Original Rider-Waite Tarot

June 15, 2009

The Rider-Waite Tarot deck is probably the most popular tarot deck in use today in the United States. It was first published in 1910 by Rider & Company, a London publisher. Arthur Edward Waite designed the deck in collaboration with Pamela Colman Smith, an American artist. Waite was a member of the Order of the Golden Dawn, an occult society of the time. Waite considered symbolism of prime importance, so the cards of the Rider-Waite deck were created to communicate esoteric principles through symbols. Waite describes his interpretations in his book The Key to the Tarot, sometimes published with pictures as The Pictorial Key to the Tarot.

Waite made several changes from the tarot deck traditions of the time when he designed his deck. He switched the Strength and Justice cards so that Strength became card 8 and Justice card 11. Waite swapped the placement of Strength and Justice, without historical precedent, in order to make a better fit with the astrological correspondences he used. He and Smith also created full pictorial scenes for the minor arcana numbered suit cards. Before this time, these cards usually showed only the suit symbols as in the Tarot of Marseilles.

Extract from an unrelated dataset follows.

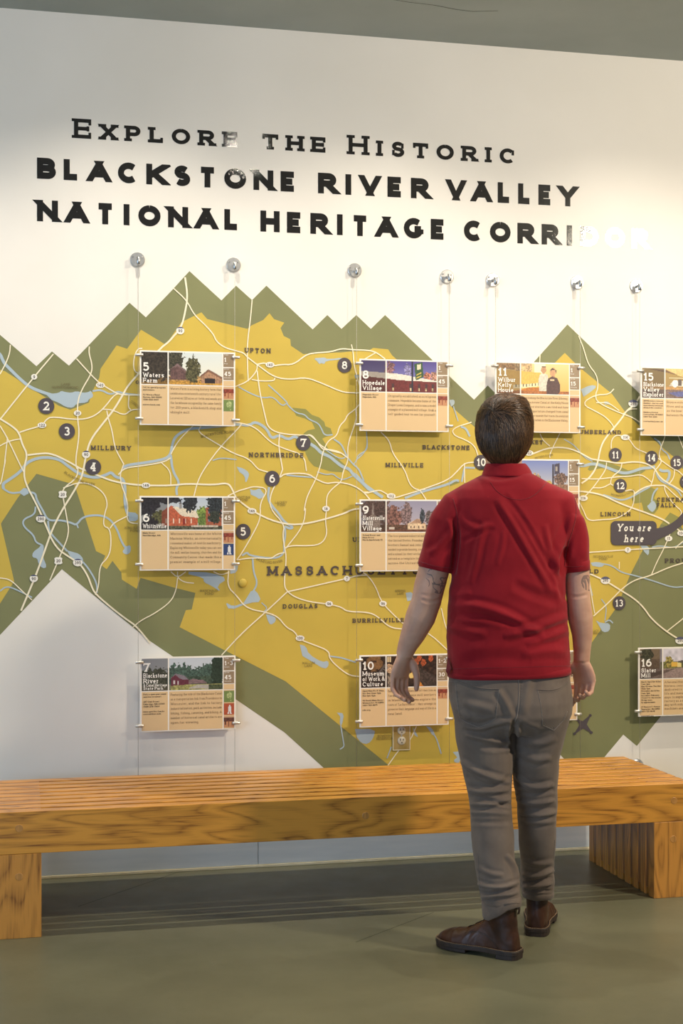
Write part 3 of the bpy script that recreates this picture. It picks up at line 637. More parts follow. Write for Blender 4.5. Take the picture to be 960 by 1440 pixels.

Described by publisher U.S. Games Systems as a facsimile edition of the RWS deck whose original plates were destroyed during the bombings of London in WW2, this edition of Waite and Smith’s famous tarot has more muted colors than other USG Rider-Waite printings, and includes the tudor rose back design. Packaged with Waite’s original Pictorial Key to the Tarot book.


Often recommended as the best ‘beginner’s deck,’ the Rider-Waite enjoys tremendous popularity among tarot readers of all experience levels. Editions of the Rider-Waite deck exist in numerous languages, and its images have been reprinted in altered and enhanced forms many times.


Pre-U.S. Games edition of the Rider-Waite deck. Basically the same as your standard USG edition, except perhaps for slightly deeper coloration. The card backs are pink-and-white striped, with the Albano-Waite ankh symbol in the center.